The only mention of him in the local press is in a story in 1928 that he had signed to play tenor saxophone with the Box Scout band in the La Canada valley. Champin attended Glendale Union High School and was the staff cartoonist for the Stylus. The 1930 Census reveals he was an 18-year-old grocery clerk. He married in 1932.
The 1936 Glendale directory gives his occupation as “attdt Forest Lawn.” It would appear he started in animation in 1937 as in 1987, he was honoured for 50 years in the business at the Motion Picture Cartoonists Golden Awards banquet. The very first edition of the Leon Schlesinger Studio’s internal newspaper, The Exposure Sheet (Jan. 1939), announced the birthday of Champin’s son Jim on February 28, 1938. The younger Champin ended up in the animation business as well.
Unfortunately, the newsletter (published in 1939-40) has little to say about him. He was part of a studio table tennis team that included Bob Matz, Dick Thomas and Bob Holdeman. He appeared in one of the studio’s Sketch Pad comedies before Christmas 1939.
Champin’s first screen credit for animation was in Daffy–The Commando, released Nov. 28, 1943. The final short with his name is Pests For Guests, released January 29, 1955. This was apparently animated before the cartoon studio shut down for the last six months of 1953.

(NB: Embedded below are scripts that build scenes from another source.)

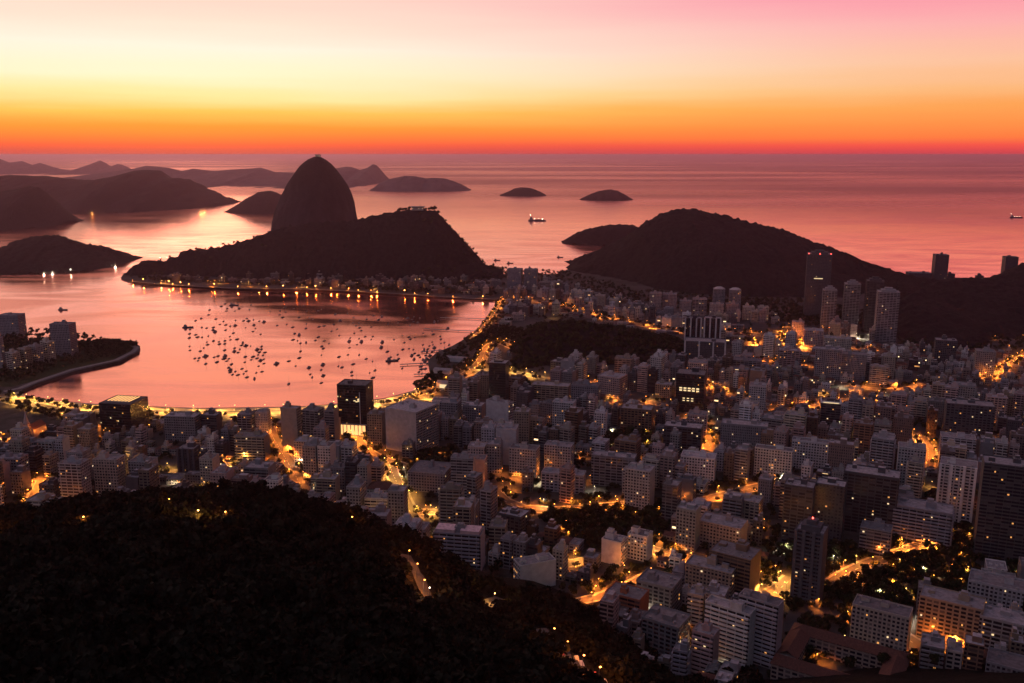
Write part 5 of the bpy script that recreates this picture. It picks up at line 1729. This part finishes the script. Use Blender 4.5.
# lamps hidden in the lanes
mbs = {'sod': MB(), 'yel': MB(), 'wht': MB()}
polem = MB()
k = 0
while k < 390:
    px, py = rt_.uniform(-20, 1040), rt_.uniform(300, 690)
    if not in_poly(px, py, TOWN): continue
    x, y = at_z(px, py)
    if clash(x, y, 3.5, 3.5, 0) or (y < 760 and x < 470 and spur(x, y) > 3): continue
    EXTRA.append((x, y, GZ, rt_.uniform(0, 6), rt_.choice(('sod', 'sod', 'sod', 'sod', 'yel', 'wht')), rt_.choice((.25, .25, .25, .5, .5, .75, 1.0)))); k += 1
for i in range(46):
    px = rt_.uniform(140, 498); x, y = at_z(px, 290.5 if px > 300 else 287 + (px - 140) / 160 * 2)
    y += rt_.uniform(20, 110)
    if clash(x, y, 3, 3, 0): continue
    EXTRA.append((x, y, GZ, 0, rt_.choice(('sod', 'sod', 'yel')), rt_.uniform(.3, .9)))
pobj = None
heads = {}
for (x, y, z, rz, kd, pw) in EXTRA:
    polem.cyl(x, y, z, .12, .08, 7.0, 5)
    m = mbs[kd]
    m.cyl(x, y, z + 7.0, .12, .24, .2, 6, {'sod': 0, 'yel': 1, 'wht': 2}[kd]); m.cyl(x, y, z + 7.2, .24, .14, .2, 6, {'sod': 0, 'yel': 1, 'wht': 2}[kd])
al = MB()
for m in (polem, *mbs.values()):
    o0 = len(al.v)
    al.v += m.v; al.f += [tuple(i + o0 for i in f) for f in m.f]; al.uv += m.uv; al.t += m.t
    al.m += [3] * len(m.f) if m is polem else m.m
lanes = al.build('lane_lamps', [E_SOD, E_YEL, E_WHT, M_POLE])
tag(lanes, 'small lamps hidden in the lanes between the blocks', kind='stuff')
for (x, y, z, rz, kd, pw) in EXTRA:
    l = lamp_light(kd, max(1, round(pw * 4)) / 4); l.parent = lanes; l.location = (x, y, z + 6.6); COL.objects.link(l)
print('LAMPS', len(LAMPS), 'EXTRA', len(EXTRA))

# ------------------------------------------------------------------ boats
def hull_mesh(name, L, Bm, H, mat, draft=.3):
    mb = MB()
    st = [(-.5, .70, 0), (-.2, .98, 0), (.15, 1.0, .05), (.38, .62, .18), (.5, .04, .35)]
    R0 = [[(x * L, s * k * Bm / 2, z) for s, z in ((-1, H * (1 + up)), (-.72, -draft), (.72, -draft), (1, H * (1 + up)))] for x, k, up in st]
    for a, b in zip(R0, R0[1:]):
        for i in range(3):
            mb.face([a[i], b[i], b[i + 1], a[i + 1]], 0)
        mb.face([a[3], b[3], b[0], a[0]], 0)
    mb.face(list(reversed(R0[0])), 0)
    return mb.mesh(name, mat)
def boat_protos():
    out = {}
    hs = hull_mesh('hull', 10.5, 3.2, 1.1, M_HULLD); hw = hull_mesh('hull', 9.5, 3.0, 1.0, M_HULLW); hm = hull_mesh('hull', 12.5, 4.0, 1.5, M_HULLW); hl = hull_mesh('hull', 22, 5.4, 1.9, M_HULLD)
    m = MB(); m.tube((.6, 0, .8), (.6, 0, 13.5), .16, .09, 5); m.tube((.6, 0, 2.4), (-3.8, 0, 2.3), .16, .14, 5)
    mast = m.mesh('mast', M_DARKM)
    m = MB(); m.box(-.3, 0, 1.0, 3.8, 1.9, .8, 0); cab = m.mesh('cabin', M_HULLW)
    m = MB(); m.box(-.2, 0, 1.4, 5.2, 2.8, 1.7, 0); m.box(-.8, 0, 3.1, 3.0, 2.4, 1.2, 0); cabm = m.mesh('cabin', M_HULLW)
    m = MB(); m.box(-5, 0, 1.8, 6, 4, 2.6, 0); m.box(-5.5, 0, 4.4, 3.4, 3.0, 2.0, 0); cabl = m.mesh('cabin', M_HULLW)
    m = MB(); m.tube((-3, 0, 4), (-3, 0, 9.5), .13, .08, 5); mastl = m.mesh('mast', M_DARKM)
    out['dark sailboat'] = [('hull', hs), ('mast', mast), ('cabin', cab)]
    out['pale sailboat'] = [('hull', hw), ('mast', mast), ('cabin', cab)]
    out['cabin motorboat'] = [('hull', hm), ('cabin', cabm)]
    out['long working boat'] = [('hull', hl), ('cabin', cabl), ('mast', mastl)]
    return out
BOAT = boat_protos()
def boat(kind, px, py, rz, label, group, s=1.0):
    x, y = at_z(px, py, 0)
    o = empty('sailboat' if 'sail' in kind else 'motorboat' if 'motor' in kind else 'working_boat', (x, y, 0), rz)
    o.scale = (s, s, s)
    tag(o, label, 'boat', group)
    for nm, me in BOAT[kind]:
        c = bpy.data.objects.new(nm, me); c.parent = o; COL.objects.link(c)
    return o
rbt = random.Random(31)
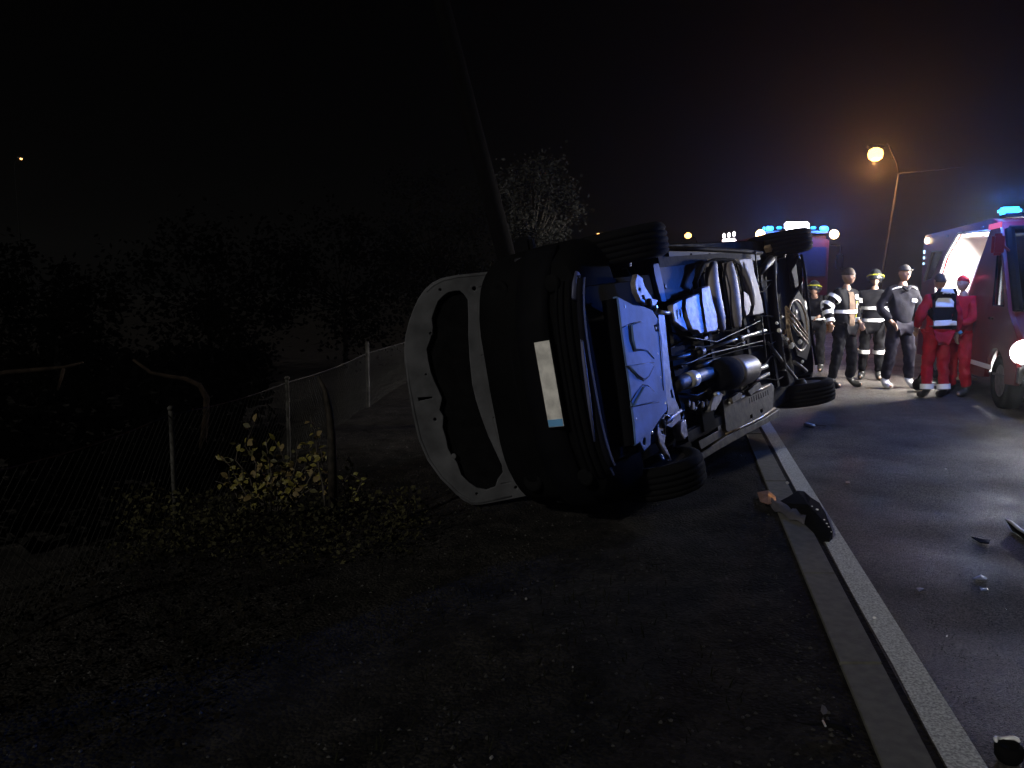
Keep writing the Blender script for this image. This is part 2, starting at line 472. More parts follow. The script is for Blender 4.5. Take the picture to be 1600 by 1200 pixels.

He passed away on Feb. 25, 1989 in Palm Springs.
(No, I didn’t “forget” other credits. This is not a filmography. You can find lists elsewhere on-line).
In 1920, the Merchantors’ Division of the Hollywood Chamber of Commerce came up with a semi-annual Dollar Day. Not only did businesses take out full-page ads in the Hollywood Citizen-News, it commissioned a one-panel cartoon to comically promote it. Champin was the artist. Here are some of the examples.







Here is a week’s worth from May 1939. Champin shows a good sense of composition. I really like his struggling horses pulling a streetcar.





There are actually quite a number of others ending, it seems, on May 16, 1941 with a couple of Africans. I don’t want to make this post too long, so we’ll end with these. Toward the end, Champin focuses on World War Two (Pearl Harbor hasn’t happened yet).











Friz Freleng lived long enough where he was honoured and interviewed many times over later in life. So was Virgil Ross, who spent a large portion of his career in the Freleng unit. Champin doesn't seem to have been as fortunate, but perhaps this fills in a few blanks.